At his press conference, Barr stated that the seven cities were chosen for their “high violent crime rates.” However, he noted that consideration was also given to the willingness of local agencies to cooperate with federal officials. At the same press conference, DEA Administrator Uttam Dhillon emphasized that the money will be used to target “drug traffickers, including cartels and street gangs [that] will stop at nothing to turn a profit.”

The seven cities are Albuquerque, New Mexico; Baltimore, Maryland; Cleveland, Ohio; Detroit, Michigan; Kansas City, Missouri; Memphis, Tennessee; and Milwaukee, Wisconsin. According to Barr, the funds will also be used to hire an additional 400 police officers.

FBI data released earlier this year shows that violent crimes decreased a further 3.9 percent in 2018, continuing a decades-long trend. Official figures indicate a 50 percent drop in violent crime since 1990.

Violent crimes include rape, assault, murder and robbery. The only statistic that showed an increase, for the sixth year in a row, was rape. However, this is most likely due to the FBI changing its definition of rape to include consent, as opposed to the former definition, which defined rape as forcible “carnal knowledge of a female.”

Despite the falling crime rate, US police departments have continued their deadly attacks. According to the Washington Post, 897 people have been killed by police departments so far this year. This may increase as more data is compiled, bringing the total of people killed by the police to more than 1,000 for the sixth year in a row.
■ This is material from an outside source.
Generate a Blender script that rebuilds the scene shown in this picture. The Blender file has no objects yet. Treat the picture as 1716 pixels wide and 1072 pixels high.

The additional funding is being made available for policing while residents in every one of the targeted cities face deteriorating infrastructure, including lead-lined water pipes, school closings and a severe lack of affordable housing.

In Milwaukee, Democratic Mayor Tom Barrett has already allocated nearly half of the city’s available funds to the Milwaukee Police Department. The department currently has 1,804 officers, with an estimated 2020 budget of $298.3 million, approximately 47 percent of the entire city budget.
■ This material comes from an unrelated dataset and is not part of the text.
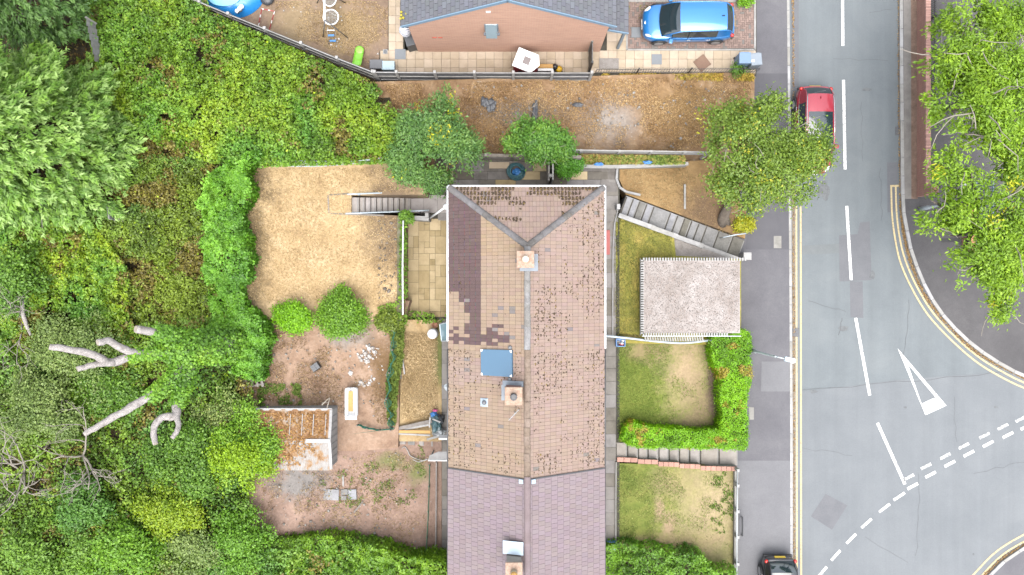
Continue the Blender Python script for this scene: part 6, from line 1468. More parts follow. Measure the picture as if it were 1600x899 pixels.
for (u, v, z) in ((517.5, 55.5, .62), (520, 64, .3)): MB().box(P(u, v, ZP + z), (0.3, 0.09, 0.05), bev=.01).build('rung', M_BLUEP, cl)
MB().bar(P(511, 47.5, ZP + .92), P(523, 47.5, ZP + .92), 0.03, 0.03).build('top_rung', M_WHITE, cl)
sl2 = thing('childrens_slide', 'lime green plastic slide by the diagonal fence', 'slide', P(558, 95, ZP))
pts = [(562, 80, .28), (561, 86, .35), (559, 95, .6), (557, 103, .95)]
m = MB(); prof = [(-.22, .09), (-.20, .02), (-.1, 0), (.1, 0), (.20, .02), (.22, .09)]
vs = []; fs = []
for (u, v, z) in pts:
    c = P(u, v, ZP + z - .2)
    vs += [c + V3(a, 0, b) for (a, b) in prof]
for i in range(3):
    for k in range(5): fs.append((i * 6 + k, i * 6 + k + 1, i * 6 + 7 + k, i * 6 + 6 + k))
o = m.add(vs, fs).build('chute', M_GREENP, sl2, True); o.modifiers.new('s', 'SOLIDIFY').thickness = 0.03
MB().lathe([(0.02, 0), (.2, .02), (.22, .08), (.15, .1)], P(562, 79.5, ZP + .06), 14).build('chute_end', M_GREENP, sl2, True)
for s in (-.16, .16): MB().tube([P(557, 103, ZP + .75) + V3(s, 0, 0), P(568, 109, ZP) + V3(s * .6, 0, 0)], 0.03, 6).build('ladder_leg', plain('toy_orange_%d' % int(s * 100 + 50), (0.55, 0.36, 0.04), 0.4), sl2)
gl = thing('toy_goal', 'small red and white goal frame beside the blue cover', 'goal', P(416, 35, ZP))
gp = [P(404, 40, ZP), P(409, 14, ZP + .55), P(429, 18, ZP + .55), P(421, 46, ZP)]
for a, b in zip(gp[:-1], gp[1:]):
    for k in range(6): MB().tube([a.lerp(b, k / 6), a.lerp(b, (k + 1) / 6)], 0.022, 6).build('tube', M_REDP if k % 3 else M_WHITE, gl)
tp_ = thing('pool_cover', 'crumpled bright blue tarpaulin over a paddling pool', 'tarpaulin', P(365, 5, ZP))
m = MB(); nu, nv = 26, 16; vs = []
for j in range(nv + 1):
    for i in range(nu + 1):
        s_, t_ = i / nu * 2 - 1, j / nv * 2 - 1; r_ = max(abs(s_), abs(t_)) ; k_ = math.hypot(s_, t_) or 1; s2, t2 = s_ / k_ * r_, t_ / k_ * r_
        c = P(362 + s2 * 53, -12 + t2 * 42, ZP); h_ = .62 * (1 - r_ ** 6) + .05 * mnoise.noise(Vector((s2 * 5, t2 * 5, 2))) + (.035 * math.sin(math.atan2(t2, s2) * 17) * r_ ** 2)
        vs.append(c + V3(0, 0, max(.02, h_)))
fs = [(j * (nu + 1) + i, j * (nu + 1) + i + 1, (j + 1) * (nu + 1) + i + 1, (j + 1) * (nu + 1) + i) for j in range(nv) for i in range(nu)]
m.add(vs, fs).build('sheet', plain('blue_tarpaulin', (0.02, 0.22, 0.58), 0.35, var=.2, scale=2), tp_, True)
q = P(350, -3, ZP + .66); MB().add([q + V3(.75 * math.cos(t), .4 * math.sin(t) , .03 + .02 * math.sin(3 * t)) for t in np.linspace(0, 2 * math.pi, 20)[:-1]] + [q + V3(0, 0, .06)], [(k, (k + 1) % 19, 19) for k in range(19)]).build('water_puddle', plain('pale_blue_water', (0.25, 0.55, 0.75), 0.1), tp_, True)
m = MB()
for (u, v, z) in ((371, 18, .5), (375, 14, .55), (378, 11, .5)): m.lathe([(.02, 0), (.12, .03), (.1, .1), (.02, .12)], P(u, v, ZP + z), 7)
m.build('torn_patch', M_WHITE, tp_); MB().box(P(374, 17, ZP + .58), (.26, .16, .03), R(30)).build('hole_patch', M_BLACK, tp_)
o = MB().lathe([(.02, 0), (.3, .05), (.33, .2), (.2, .3), (.02, .32)], P(419, 0, ZP), 14).build('bin_bag', M_DARK, None, True); tagit(o, 'dark rubbish bag beside the blue tarpaulin', 'bag')
# rear gardens
bt = thing('bathtub', 'discarded white bathtub with orange board inside', 'bathtub', P(551, 628, 1.4)); bq = P(551, 628, 1.42); an = R(2)
def rrect(cx, cy, hx, hy, z, n=5, r=.1):
    out = []
    for (sx, sy, a0) in ((1, 1, 0), (-1, 1, 90), (-1, -1, 180), (1, -1, 270)):
        for k in range(n): t = R(a0 + 90 * k / (n - 1)); out.append(V3(cx + sx * (hx - r) + r * math.cos(t), cy + sy * (hy - r) + r * math.sin(t), z))
    return out
L0 = [rrect(bq.x, bq.y, .25, .66, bq.z + .0), rrect(bq.x, bq.y, .265, .68, bq.z + .45), rrect(bq.x, bq.y, .22, .62, bq.z + .46), rrect(bq.x, bq.y, .18, .56, bq.z + .12, r=.08)]
vs = [p for r_ in L0 for p in r_]; n = len(L0[0]); fs = [(i * n + k, i * n + (k + 1) % n, (i + 1) * n + (k + 1) % n, (i + 1) * n + k) for i in range(3) for k in range(n)] + [tuple(3 * n + k for k in range(n))]
MB().add(vs, fs).build('tub', M_WHITE, bt, True); MB().box(bq + V3(-.05, 0.05, .2), (.2, .9, .04)).build('board', M_ORANGE, bt); MB().tube([bq + V3(0, .66, .45), bq + V3(0, .66, .56), bq + V3(0, .58, .58)], .02, 6).build('tap', M_CHROME, bt)
MB().box(bq + V3(.02, -.66, .48), (.52, .14, .03)).build('end_board', M_WHITE, bt)
cr = thing('plastic_crate', 'upturned black plastic crate on the bare garden', 'crate', P(494, 573, 1.6)); q = P(494, 573, 1.62)
MB().box(q + V3(0, 0, .12), (.42, .34, .24), R(35), top=.85).build('crate_body', M_DARK, cr); MB().box(q + V3(0, 0, .25), (.34, .03, .03), R(35)).build('rib', M_DKGREY, cr); MB().box(q + V3(0, 0, .25), (.03, .26, .03), R(35)).build('rib', M_DKGREY, cr)
pl = thing('timber_pallet', 'grey timber pallet at the foot of the ivy hedge', 'pallet', P(395, 597, 1.95)); q = P(395, 598, 2.05)
for k in range(5): MB().box(q + V3(-.44 + k * .22, .0, .1), (.1, .36, .03), R(12)).build('slat', M_WOODG, pl)
for k in (-1, 1): MB().bar(q + V3(-.52, k * .15 - .11, .05), q + V3(.52, k * .15 + .11, .05), .07, .07).build('bearer', M_WOODG, pl)
br = thing('water_butt', 'round white water butt beside the house wall', 'water butt', P(677, 521, .1)); q = P(678, 520.5, .1)
MB().lathe([(.2, 0), (.235, .2), (.235, .7), (.21, .8)], q, 20).build('barrel', M_WHITE, br, True); MB().lathe([(.22, .8), (.22, .84), (.04, .87)], q, 20).build('lid', M_WHITE, br, True)
lt = thing('glass_lean_to', 'small pale blue glazed lean to at the house wall', 'lean-to', P(694, 516, 0))
a, b, c, d = P(687, 507, 1.3), P(700, 504, 2.0), P(700, 533, 2.0), P(690, 533, 1.3)
MB().add([a, b, c, d, a - V3(0, 0, .03), b - V3(0, 0, .03), c - V3(0, 0, .03), d - V3(0, 0, .03)], [(0, 1, 2, 3), (7, 6, 5, 4), (0, 4, 5, 1), (1, 5, 6, 2), (2, 6, 7, 3), (3, 7, 4, 0)]).build('glazing', plain('pale_glazing', (0.16, 0.26, 0.30), 0.15), lt)
for p, q in ((a, b), (b, c), (c, d), (d, a)): MB().bar(p + V3(0, 0, .02), q + V3(0, 0, .02), .04, .04).build('frame', M_RAIL, lt)
for p in (a, d): MB().bar(p, V3(p.x, p.y, 0), .04, .04).build('post', M_RAIL, lt)
fp = MB().lathe([(.1, 0), (.14, .22), (.15, .25), (.12, .25), (.11, .18)], P(680, 508, .1), 12).build('flower_pot', M_TERRA, None, True); tagit(fp, 'orange clay flower pot beside the water butt', 'flower pot')
for i, (p, q, wd, mt, lab) in enumerate((((619, 670.5, .9), (675, 658, .55), .16, M_WOODG, 'wide grey plank on the timber pile beside the house'), ((632, 671, .75), (670, 664, .62), .09, M_WHITEW, 'short white plank in the middle of the timber pile'), ((611, 674.5, .95), (672, 675, .7), .13, M_ORANGE, 'yellow orange plank on the timber pile'), ((622, 678, .9), (672, 680.5, .65), .07, M_WHITEW, 'thin white lath at the front of the timber pile'), ((628, 552, .95), (632, 585, .9), .06, M_WHITEW, 'long white lath lying by the green netting'), ((624.5, 560, .98), (627, 592, .95), .05, M_WOODG, 'thin grey lath lying by the green netting'), ((536, 743, 1.1), (536.5, 760, 1.1), .06, M_WHITEW, 'short upright white lath in the trodden garden'), ((553, 801, 1.0), (567, 784, .9), .07, M_WOODG, 'weathered stake lying in the trodden garden'), ((619, 611, .95), (616, 640, 1.0), .05, M_WOODG, 'grey batten against the netting fence'), ((411, 640, 2.2), (419, 632, 2.2), .05, M_WOODG, 'grey stick above the shed'))):
    o = MB().bar(P(*p), P(*q), wd, .05).build('plank', mt); tagit(o, lab, 'plank')
bags = thing('rubbish_heap', 'heap of dark tarpaulin and rubbish against the house wall', 'rubbish', P(684, 662, .1))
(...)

The only criticism from Wisconsin officials of the federal government’s plan to increase the police presence in Milwaukee came from LaKeshia Myers, a Democratic member of the State Assembly. Myers did not object to the increased police funding, but to the fact that it was limited to the city of Milwaukee. She expressed the desire to see federal agents deployed throughout state, telling the Examiner that she hoped “the radius [of the operation] is not just limited to the city of Milwaukee.”

In the southwest city of Albuquerque, out of the nearly $1.1 billion 2020 budget, over $205 million will be spent on the 1,043 officers in the Albuquerque Police Department. This includes $6 million for new vehicles and $3.7 million in “investments” in the newly created “gun intelligence center.”

While the police will have the latest ballistics technology through their new gun center, more than 1,500 people in Albuquerque will be homeless tonight. In a point-in-time survey conducted by the Albuquerque Journal, 1,524 sheltered and unsheltered homeless people were counted in the city this past January. City officials admit that this figure is most likely a drastic undercount.

The Democratic mayor of Detroit, Mike Duggan, also saw fit to increase funding for the Detroit Police Department in the 2020 budget by an additional $10 million, bringing the total to $331,162,000, or over 30 percent of the city’s $1.1 billion annual budget.

These cities show that no matter which political party is in power, massive resources are provided to the armed defenders of private property. Statistics compiled in 2016 from urban.org estimated that the US collectively spent more than $100 billion on policing and an additional $80 billion on incarceration.

Overall state and local spending on policing and incarceration has skyrocketed in the US over the last 25 years. From 1997 to 2016, state and local spending on police and incarceration jumped from $59 billion to $187 billion, a 216 percent increase.